What is the biggest financial operating challenge facing startups? How does this evolve over time?
The willingness to invest the right accounting system and to install financial controls. Often founders, especially in their first startup, loathe any costs and hesitate to have a process for fear of creating obstacles. Investing in accounting and finance does two things. One, you have the best information to make decisions. Two, when it comes time to fundraise, the process is smoother since you have the information needed for review and diligence and investors are less concerned a part of the company could go off the rails.
What led you to decide to combine the COO and CFO role? How do these entities typically work together? What synergies are there?
In a startup, everyone takes a more general role in the company. In my career, I was brought in to help startups reach the next level and beyond by building processes, scaling teams, and growing revenues. Finance allows you to create a plan for progress and the accounting ensures that plan is on track. Operations allows you to activate that plan, installing the systems, people, and software needed to reach the next level and beyond.
Candidly, I’ve seen beautiful, museum-worthy financial models (and what a fun museum that would be!) where once you dig into the numbers and assumptions, it falls apart. Eventually, you cannot trust that model to make smart decisions no matter how attractive. I’ve also seen companies grow tremendously without a finance and operations lead, and eventually they suffer huge inefficiency and dissatisfaction, and in some cases employees and clients quit or huge costs are involved to fix broken systems.
You need both a plan and an activator to make ideas turn into success, and I like straddling both roles connecting numbers and people as well as strategy and execution.
When should startups build their own internal COO and CFO teams? How should they think about building these teams?
I’m biased here, but I see a lot more fractional solutions across the board. For any specialization (finance, accounting, operations, technology, marketing, sales, etc.) you can find someone with solid experience and perspective who can help grow your business. I’ve worked with a lot of amazing people and firms to support the vision, get projects done, communicate proactively, and offer fresh perspectives which an employee may not offer.
I recommend founders start by understanding their own and their teams’ strengths and areas to augment and then bring in expertise to grow efficiently. Instead of hiring a fully loaded senior leader, you can start by finding the right fractional solution who can not only solve your immediate strategic and tactical needs but also give the rest of the leadership team a sense of how this new role fits in the company, even if the long-term solution is hiring someone else.
How do you maintain relationships with organizations after a consulting project?
Like people, companies go through cycles. You enjoy running, right? Imagine you are doing fine for a couple years, and then decide you want to run a marathon, or you’ve run some marathons and decide you really want to significantly increase your PB in the next one. Peak performance requires outside influence. Even Olympic level athletes have coaches. After an engagement, I may not hear from a company for a while and then they reach another inflection point of growth (or perhaps a major obstacle). Hopefully, at that point I can help them or maybe I refer them to someone else. In any case, we’re focused on solving the problem and if we are open and collaborative in the process, people will come back later with more questions.

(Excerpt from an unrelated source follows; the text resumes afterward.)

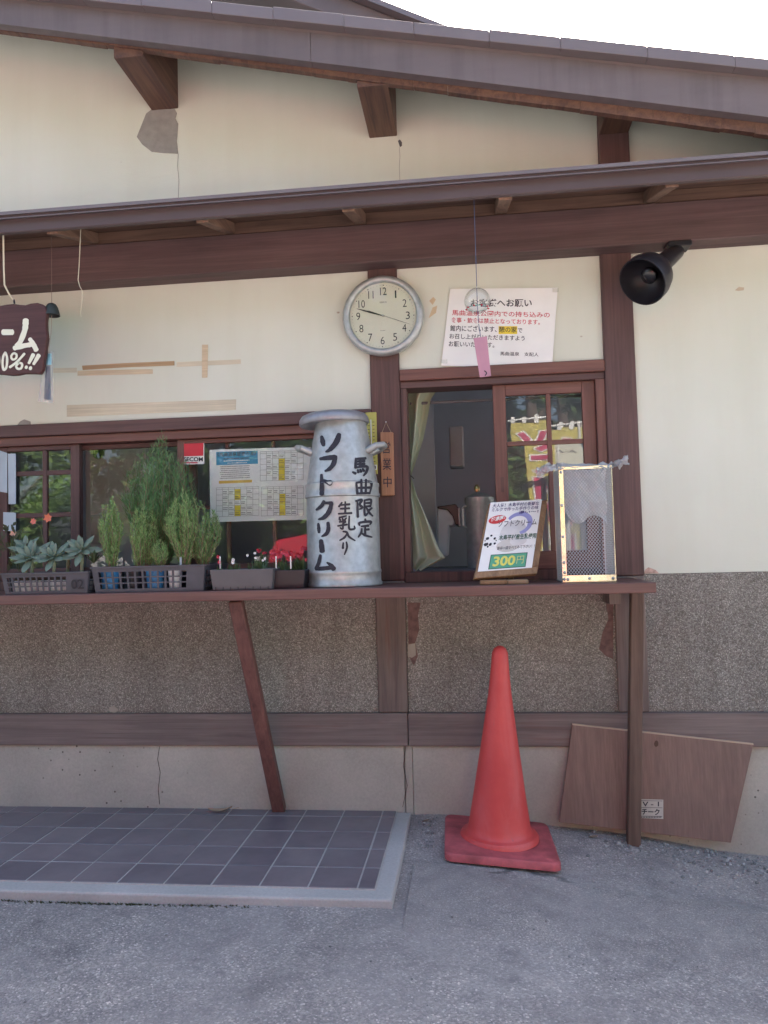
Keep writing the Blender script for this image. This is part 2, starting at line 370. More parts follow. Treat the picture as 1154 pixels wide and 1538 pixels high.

What advice would you give young founders?
There are a ton of resources around building a company and countless people will offer you advice despite how well they know your situation and needs. I advise founders to spend time early defining your own vision and values and formalize them. For someone eager to change the word, introspection may seem counter-intuitive. We have to recognize that everything, both our success and our failures, will be grounded in your vision and values. When we later experience the distress of dilemmas or we have the eustress of external success, we could get incredibly distracted, and need to revisit our purpose and what makes life meaningful to succeed.
The other piece to accept early is that starting a company can be brutal. Recognize the fear, depression, and discomfort that can/will come from starting a company and seek help early and often. Many founders feel compelled to appear perfect. That superficial presentation hides our needs and leads to intractable, tough problems. Being “successful” is worthless if you’re miserable or unhealthy. One solution is to build two networks — one for unconditional support (the same love you should offer yourself) and the other to challenge you to learn from your mistakes through radical candor designed to make you better. Both networks are critical.
What led you to start Build Scale Grow and what are you most excited about moving forward?
The company is a natural progression in my career. For over 20 years, I’ve helped companies reach multiple successful exits. While the journey and the results are thrilling, along the way there were plateaus where my work was done, and we were just waiting for the next major event.
Through Build Scale Grow, we can engage clients exactly when they need value. When that’s no longer the case, we can step aside until we are useful again. I get to choose to work with others who share my values around collaboration, optimism, growth and learning, and that’s incredibly exciting and self-perpetuating where we are growing together.
Applying lessons from 20 years of bumpy startup rides leading to multiple successful exits, Benjamin Friedman started Build Scale Grow to support passionate founders activating their dreams. His company quickly and collaboratively installs long-term systems and shareable metrics with fast-learning loops by building teams and processes, scaling systems while mitigating risk, and growing new opportunities.